What this corridor needs is
another mode or another route. Sinking billions of dollars into
the current unreliable transportation mode is ridiculous and a waste of
taxpayer funds.
The combination alternatives
have the most severe and destructive environmental impacts and cannot
be supported as a result (50 year vision or not). The AGS
alternative has the least impacts of all alternatives with a good deal
of the impacts associated with the minimal action highway improvements
included in the AGS alternative.
We should be pushing for a
technology neutral AGS alternative as the primary improvement in the
corridor. Perhaps a number of minimal action highway components
with a priority on safety can be considered, but only as secondary to
implementation of the AGS.
The discussion
needs to be about providing diverse transportation options that will
keep Colorado competitive in a global tourism market, especially with
the number of unpredictable events looming in our future such as
climate change and natural resource depletion.
A six lane I-70 will be just
as vulnerable to bad weather, poor driver behavior, avalanche control,
accidents and highway construction, as a four lane I-70 and will
provide no option to these events, but to sit in traffic and wait with
everyone else.
When it snows at 2 inches
per hour or more (which is common in the Mountain Corridor, especially
from Silver Plume through Vail Pass), there is no way CDOT can keep up
with snow removal operations on four lanes, let alone six lanes.
Wind driven ground blizzards
creating zero visibility (day or night) mandate I-70 closures,
regardless of the number of lanes. Driving
under zero visibility conditions is extremely dangerous.
How many drivers do you want passing you
on either side (as six lanes would allow) in white out or deep snow
conditions?
Heavy snow, wind,
avalanches, rockfalls and traffic accidents causing injuries and
fatalities, drive I-70 closures and shut down the High Country economy.
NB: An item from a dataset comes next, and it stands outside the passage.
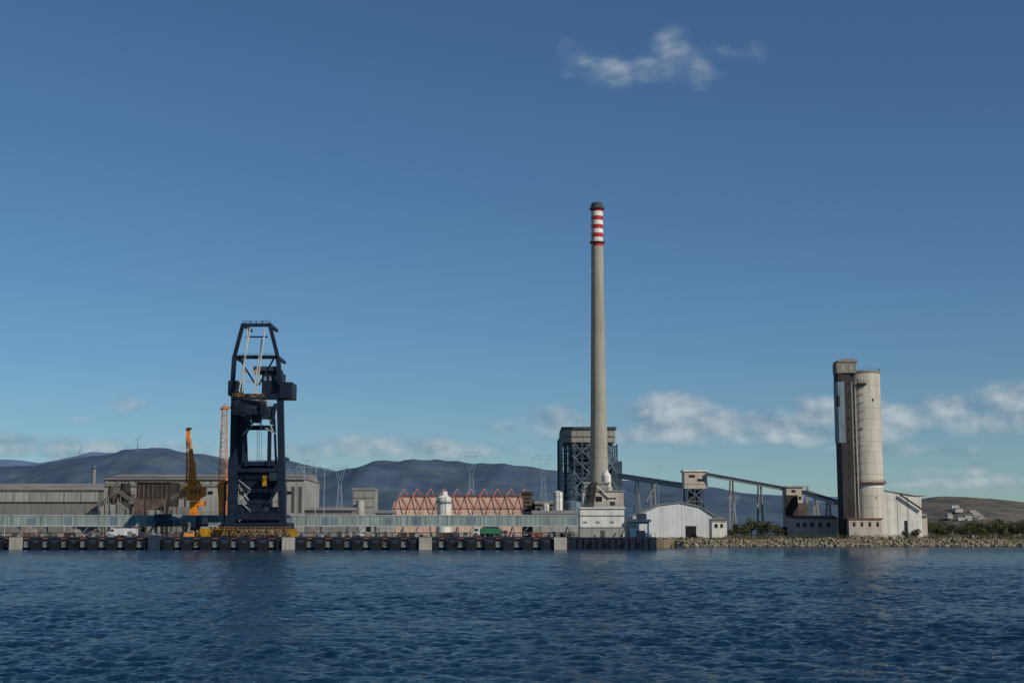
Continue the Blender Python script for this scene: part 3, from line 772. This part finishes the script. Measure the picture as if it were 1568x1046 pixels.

Why would we spend billions of dollars on I-70
highway expansion that will be just as vulnerable to weather related
closures that shut down mobility in the mountain corridor and impede
the state's resort economy? Wouldn't we be
better off investing those same dollars in a safer and more reliable
transportation option?
All a six lane I-70 will do
is allow more unprepared motorists to crash and be injured, allow more
trucks to jack-knife and wreck, allow more horrific traffic backups and
strand more motorists throughout the corridor when the inevitable
highway closure occurs. This is not rocket
science. Colorado needs an option to driving
in the corridor in winter weather conditions, which is when many Front
Range Residents and Visitors want to get to the Resorts!